Pukul 16.20, keretaku datang.
Hiruk pikuk penumpang yang tidak sabar turun dari kereta dan penumpang yang
tidak sabar naik kereta terlihat Sabtu sore ini. Raut bahagia terpancar,
menutupi kelelahan sepanjang perjalanan tadi. Terbayar dengan bahagianya berkumpul
dengan keluarga.
Dengan tas ransel di punggungku,
aku menunggu sampai semua penumpang yang turun pun naik, habis. Tubuh kecilku
mulai merangsek masuk ke dalam kereta. Tertuju di mataku, gerbong 5, kursi 16A.
Kubenahkan ranselku dan posisi dudukku. Menenggak beberapa teguk minuman
penambah ion, memasang headset, memakai masker – sengaja agar merasa “hanya aku”
yang ada di kereta itu.
Aku pulang.
Dengan perasaan yang sebenarnya
banyak ingin aku sampaikan. Jogja, akhir-akhir ini, membuatku merasa aku harus
pulang, tapi tidak bisa. Jogja yang bersahabat, tapi tidak dengan kepenatanku.
Perjalanan pulang aku terdiam. Lagu-lagu
di playlist handphoneku terus terputar. Pikiranku menerawang jauh, sejauh Jogja
yang pelan-pelan aku tinggalkan di belakang. Sembari memejamkan mata, berharap
bisa tertidur pulas karena lelah seharian bekerja, tapi tidak bisa.
Sesampainya di rumah, ada
perasaan lega, melihat mereka, tetap menyambutku dengan ciuman mesra pun
pelukan hangat. Ingin tahu mereka baik-baik saja, sangat cukup menjadi alasanku
selalu ingin pulang setiap minggunya. Dan mengetahui mereka memang baik-baik
saja, sangat cukup menjadi penawar kepenatanku akan dunia yang semakin aku
tidak mengerti.
Aku.
Dengan perasaan carut marut,
pulang. “Dunia” sedang tidak berpihak padaku. Dan memang benar, rumah, adalah
satu-satunya tempat di mana aku bisa jadi diri sendiri dan merasa bahwa “dunia”
kembali memelukku.
Aku hanya ingin pulang, dengan
keyakinan mereka, yang yakin bahwa aku, baik-baik saja jauh dari rumah.

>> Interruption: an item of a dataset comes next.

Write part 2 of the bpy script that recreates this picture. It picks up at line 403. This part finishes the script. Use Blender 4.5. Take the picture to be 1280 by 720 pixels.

Cukuplah, delapan belas tahun mereka mendengarkan keluhku. Menyelesaikan setiap
masalahku. Membuatku selalu merasa aku menang dan baik-baik saja.
Dan sekarang, bagaimanapun
perasaanku, aku akan tetap pulang, dan tetap akan membuat mereka merasa yakin,
aku baik-baik saja.
Maaf untuk aku yang tidak bisa
sepenuhnya bersama. Yang setiap minggunya hanya bisa menatap nanar, melihat
waktu berlalu begitu cepatnya.
Sungguh, aku baik-baik saja.
Semua bisa aku selesaikan. Hatiku bisa aku tata. Setidaknya saat aku pulang. Saat
menghabiskan waktu yang tidak sampai dua puluh empat jam di rumah.
Yakinlah, walaupun aku masih saja
menjadi anak kecil yang manja, aku sudah dewasa sekarang. Tidak usahlah
khawatir aku meninggalkan kewajiban lima waktu sholatku. Tidak usahlah khawatir
aku kehujanan naik motor sendirian, masuk angin, dan tidak ada yang mengeroki.
Tidak usahlah khawatir maagku kumat karena kelaparan atau malas cari makan. Tidak
usahlah khawatir, ada yang menyakitiku. Tidak usahlah khawatir aku menangis
karena beberapa laki-laki pernah membuat kalian khawatir waktu itu karena aku
patah hati. Tidak usahlah khawatir. Aku pasti baik-baik saja. Perasaanku pasti
baik-baik saja.
Tidak akan lagi aku menangis,
merajuk. Secarut-marut apapun hatiku. Tapi berjanjilah, tetaplah sehat untuk
aku. Aku tidak akan baik-baik saja tanpa pelukan itu.
Akhirnya, Minggu, 18.15, keretaku
datang, yang akan membawaku pergi lagi. Menghadapi dunia yang terkadang memang
kejam. Tapi, aku akan tetap jadi orang baik saja, karena itu pesan kalian,
bukankah memang harus begitu ?
Dan dari balik jendela kereta,
aku lihat tangan melambai-lambai, seakan berharap aku harus pulang lagi Sabtu
ini dalam keadaan baik-baik saja. Aku menangis. Membatin, “Tenang, aku pasti
baik-baik saja. Semesta, peluklah aku.”